>> BEGIN Information provided

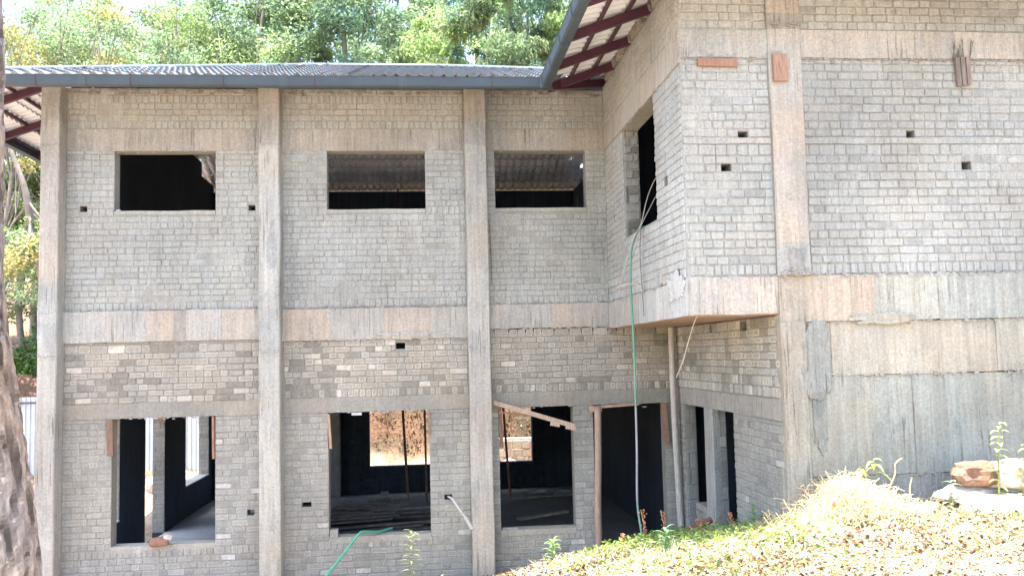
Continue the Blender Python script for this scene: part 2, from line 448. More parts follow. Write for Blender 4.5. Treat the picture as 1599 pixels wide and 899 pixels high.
# sill bands
for (a, b, _, _) in WIN_G[:3]:
    segbeam('window_sill', Ff, a-0.0, b+0.0, 0.455, 0.532, 0.006, 0.205, MT['lower'], (), [(1.12, 1.10, 1.06)])
for (a, b, _, _) in WIN_U:
    segbeam('window_sill', Ff, a-0.0, b+0.0, 4.715, 4.768, 0.014, 0.205, MT['upper'], (), [(1.0, 0.99, 0.96)])

# --- columns: rings with small irregularities and a chamfer
def column(x0, x1, y0, y1, z0, z1, levels, mat=MT['conc'], name='column', parent=B):
    mb = MB(); e = 0.012; zs = []; z = z0
    while z < z1: zs.append(z); z += 0.16
    zs.append(z1); ring0 = len(mb.v)
    for z in zs:
        off = mnoise.noise(Vector((x0*3, z*0.9, 1.7)))*0.008; of2 = mnoise.noise(Vector((x0*3, z*1.7, 7.7)))*0.006
        seg = sum(1 for L in levels if z > L[0]); sh = (0.006 if seg % 2 else 0.0)
        a, b, c, d = x0+off-sh, x1+off+of2, y0+of2-sh, y1
        mb.v += [(a+e, c, z), (b-e, c, z), (b, c+e, z), (b, d, z), (a, d, z), (a, c+e, z)]
    for i in range(len(zs)-1):
        zc = (zs[i]+zs[i+1])/2; t = (1, 1, 1)
        for L in levels:
            if zc > L[0]: t = L[1]
        for k in range(6):
            k2 = (k+1) % 6
            mb.f.append((ring0+i*6+k, ring0+i*6+k2, ring0+(i+1)*6+k2, ring0+(i+1)*6+k)); mb.c.append(t)
    n = len(zs)-1
    mb.f.append(tuple(ring0+n*6+k for k in range(6))); mb.c.append((1, 1, 1))
    return mb.build(name, mat, parent)
column(-4.80, -4.57, -0.22, 0.03, -0.5, 6.37, [(-1, (1.04, 1.01, 0.97)), (1.95, (1.0, .98, .94)), (3.12, (0.93, 0.94, 0.92)), (3.75, (1.06, .99, .93)), (5.45, (.97, .92, .87)), (5.83, (.84, .80, .75))])
column(-2.11, -1.85, -0.22, 0.03, -0.5, 6.37, [(-1, (1.08, 1.06, 1.0)), (2.9, (0.99, .99, .96)), (3.48, (1.02, 1.01, .97)), (5.57, (.85, .82, .79)), (5.95, (.86, .82, .78))])
column(0.55, 0.83, -0.22, 0.03, -0.5, 6.37, [(-1, (1.04, 0.98, 0.93)), (1.9, (1.03, .97, .92)), (2.9, (1.02, .99, .95)), (3.6, (1.02, 1.01, .97)), (5.57, (0.88, .87, .84)), (5.85, (.92, .84, .76))])

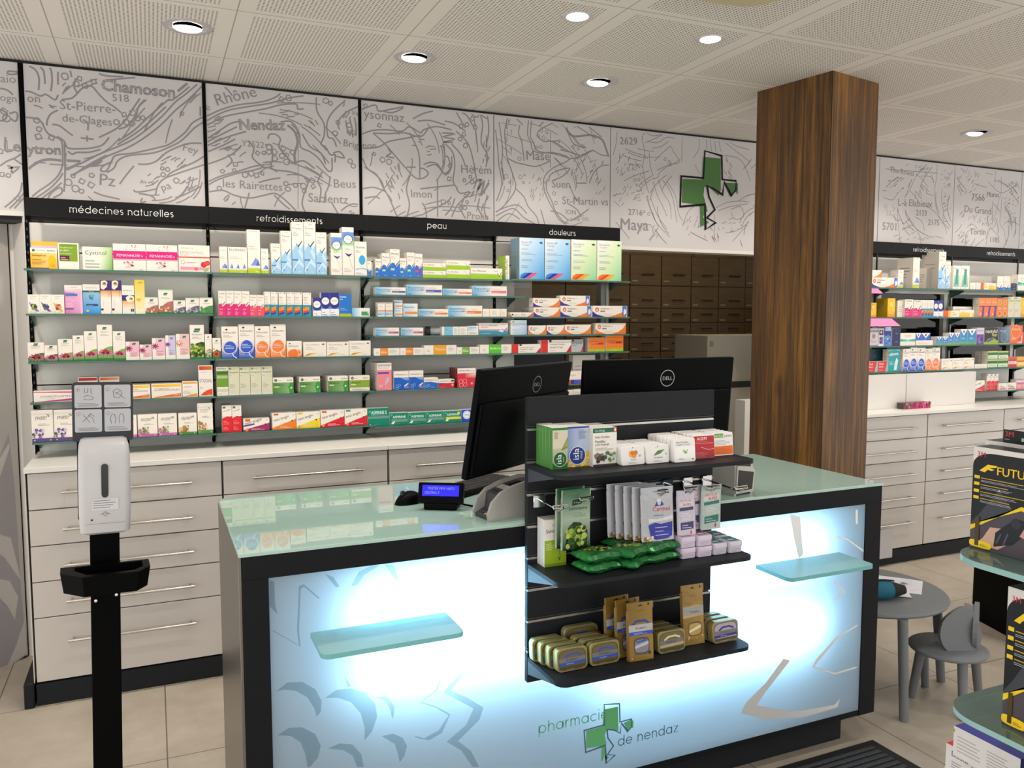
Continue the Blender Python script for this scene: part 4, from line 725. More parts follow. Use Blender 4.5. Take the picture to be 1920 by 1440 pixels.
# ---------------------------------------------------------------- keyboard, mice, customer display, payment terminals
kr = R(31); t = thing('keyboard', 'black keyboard lying on the frosted glass counter top', 'keyboard', (.945, 2.49, .9352), kr)
b = MB(); b.rbox(-.185, .185, -.065, .065, 0, .014, 'black_plastic', .004, 2); b.build('case', t)
b = MB()
for r_ in range(5):
    x = -.176
    while x < .168:
        w_ = .0215 if not (r_ == 0 and -.09 < x < .03) else .11
        b.rbox(x, x + w_ - .003, -.056 + r_ * .0222, -.056 + r_ * .0222 + .0185, .013, .0205, 'key_black', .0016, 1); x += w_
o = b.build('keys', t)
def mouse(x, y, rz, lab):
    t = thing('computer_mouse', lab, 'mouse', (x, y, .9352), rz)
    rows = []
    for a in range(11):
        u = a / 10; yy = -.052 + .104 * u; hw = .032 * math.sin(PI * min(max(u * .96 + .02, .03), .97)) ** .45 * (1 - .12 * abs(u - .4)); hh = .036 * math.sin(PI * min(max(u * .94 + .03, .03), .97)) ** .7
        rows.append([(hw * math.cos(R(180 * q / 12)), yy, .001 + hh * max(0, math.sin(R(180 * q / 12))) ** .75) for q in range(13)])
    b = MB(); b.grid(rows, 'black_plastic'); b.poly3([r[0] for r in rows] + [r[-1] for r in rows[::-1]], 'black_plastic'); b.poly3(rows[0], 'black_plastic'); b.poly3(rows[-1], 'black_plastic'); b.build('shell', t)
    b = MB(); b.tube([(-.0035, .028, .034), (.0035, .028, .034)], .008, 'dark_grey', 12); b.build('scroll_wheel', t)
    return t
mouse(.708, 2.385, R(115), 'black computer mouse left of the blue customer display')
mouse(1.80, 2.27, R(60), 'black computer mouse half hidden behind the right payment terminal')
t = thing('customer_display', 'small black customer display with a glowing blue screen on the counter', 'display', (.775, 2.275, .9352), R(-30))
T = Matrix.Rotation(R(-20), 4, 'X'); T.translation = (0, -.02, .018)
b = MB(); b.rbox(-.068, .068, -.012, .014, 0, .062, 'black_plastic', .004, 2); hs = b.build('housing', t); hs.matrix_local = T
b = MB(); b.box(-.055, .055, -.0132, -.012, .021, .053, 'lcd_blue'); cv = Cv(b, (-.05, -.0133, .022), (1, 0, 0), (0, 0, 1), 'lcd_text', 1e-4)
cv.text(.012, .018, .080, 'POSTER MHV NATU', None, 0, hgt=.008); cv.text(.002, .005, .045, 'CENTRAL-F', None, 0, hgt=.008); b.build('screen', hs)
b = MB(); b.rbox(-.050, .050, -.03, .045, 0, .022, 'black_plastic', .005, 2); b.build('base', t)
b = MB(); b.tube([(.045, .03, .008), (.09, .02, .004), (.11, .04, .004)], .003, 'black_plastic', 6); b.build('cable', t)
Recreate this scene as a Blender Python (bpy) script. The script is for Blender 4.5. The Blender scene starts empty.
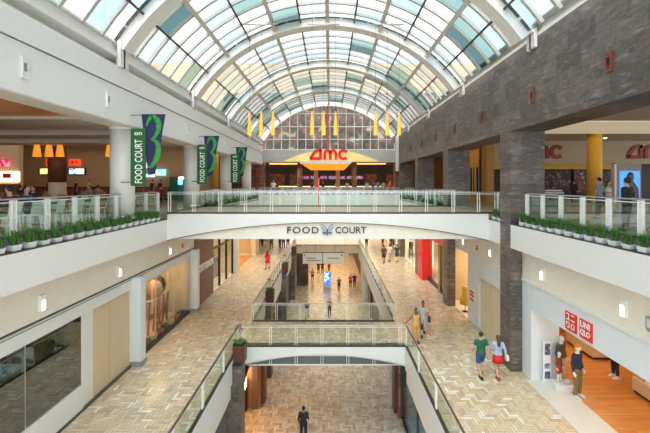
import bpy, bmesh, math, random
from mathutils import Vector, Matrix
R = random.Random(7)
SC = bpy.context.scene
COL = SC.collection
F, PX, PY = 380.0, 330.0, 184.0
Z3, Z2, Z1 = -1.42, -8.0, -13.4      # floor heights of the three levels (eye = 0)
XL, XR = -7.9, 7.7                   # upper atrium edges
SL, SR = -8.7, 8.2                   # level-two shopfront planes
OL, OR_ = -4.45, 3.7                 # edges of the lower opening

# ------------------------------------------------------------------ materials
def _bs(name):
    m = bpy.data.materials.new(name); m.use_nodes = True
    nt = m.node_tree
    return m, nt, nt.nodes['Principled BSDF']

def mat(name, c, rough=0.6, metal=0.0, emit=None, es=0.0, var=0.06, vs=3.0, spec=0.5, bump=0.0, bs=40):
    m, nt, b = _bs(name)
    c = tuple(c) + (1,)
    N, L = nt.nodes, nt.links
    b.inputs['Base Color'].default_value = c
    b.inputs['Roughness'].default_value = rough
    b.inputs['Metallic'].default_value = metal
    b.inputs['Specular IOR Level'].default_value = spec
    tc = N.new('ShaderNodeTexCoord')
    if var > 0:
        no = N.new('ShaderNodeTexNoise'); no.inputs['Scale'].default_value = vs; no.inputs['Detail'].default_value = 4
        mx = N.new('ShaderNodeMix'); mx.data_type = 'RGBA'
        mx.inputs[6].default_value = tuple(x*(1-var) for x in c[:3]) + (1,)
        mx.inputs[7].default_value = tuple(min(1, x*(1+var)) for x in c[:3]) + (1,)
        L.new(tc.outputs['Object'], no.inputs['Vector']); L.new(no.outputs['Fac'], mx.inputs[0]); L.new(mx.outputs[2], b.inputs['Base Color'])
    if bump > 0:
        n2 = N.new('ShaderNodeTexNoise'); n2.inputs['Scale'].default_value = bs
        bp = N.new('ShaderNodeBump'); bp.inputs['Strength'].default_value = bump; bp.inputs['Distance'].default_value = 0.02
        L.new(tc.outputs['Object'], n2.inputs['Vector']); L.new(n2.outputs['Fac'], bp.inputs['Height']); L.new(bp.outputs[0], b.inputs['Normal'])
    if emit:
        b.inputs['Emission Color'].default_value = tuple(emit) + (1,)
        b.inputs['Emission Strength'].default_value = es
    return m

def wallvec(nt, su=1, sv=1):
    """u = x + y, v = z in world metres, so blocks run level on every wall"""
    N, L = nt.nodes, nt.links
    g = N.new('ShaderNodeNewGeometry'); s = N.new('ShaderNodeSeparateXYZ'); L.new(g.outputs['Position'], s.inputs[0])
    a = N.new('ShaderNodeMath'); a.operation = 'ADD'; L.new(s.outputs[0], a.inputs[0]); L.new(s.outputs[1], a.inputs[1])
    c = N.new('ShaderNodeCombineXYZ'); L.new(a.outputs[0], c.inputs[0]); L.new(s.outputs[2], c.inputs[1])
    return c, g

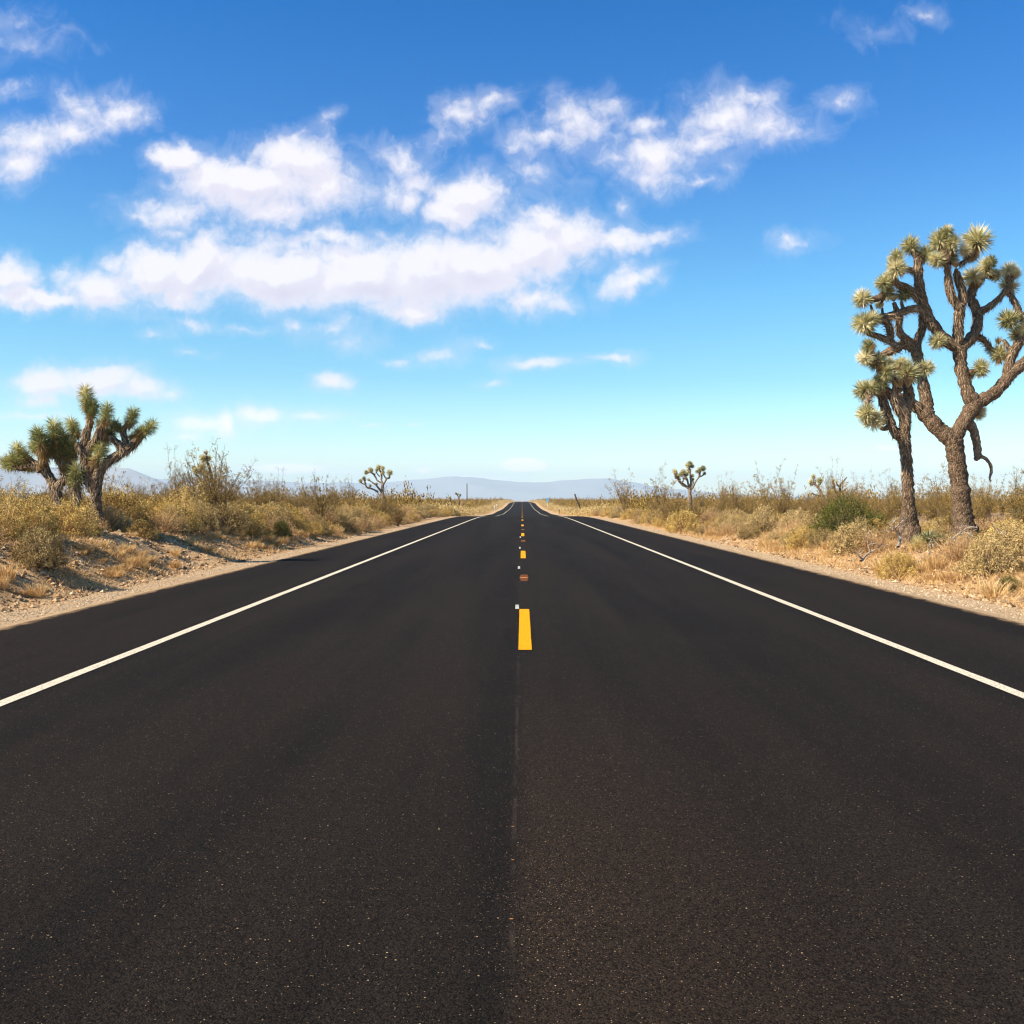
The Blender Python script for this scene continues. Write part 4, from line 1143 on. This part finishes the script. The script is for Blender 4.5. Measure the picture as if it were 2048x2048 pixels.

>> END Information provided

> **Instruction**
Identify the lines in the entries above that contain "parts", then copy them out.

> **Completed task**
Continue the Blender Python script for this scene: part 2, from line 448. More parts follow. Write for Blender 4.5. Treat the picture as 1599 pixels wide and 899 pixels high.
Continue the Blender Python script for this scene: part 4, from line 725. More parts follow. Use Blender 4.5. Take the picture to be 1920 by 1440 pixels.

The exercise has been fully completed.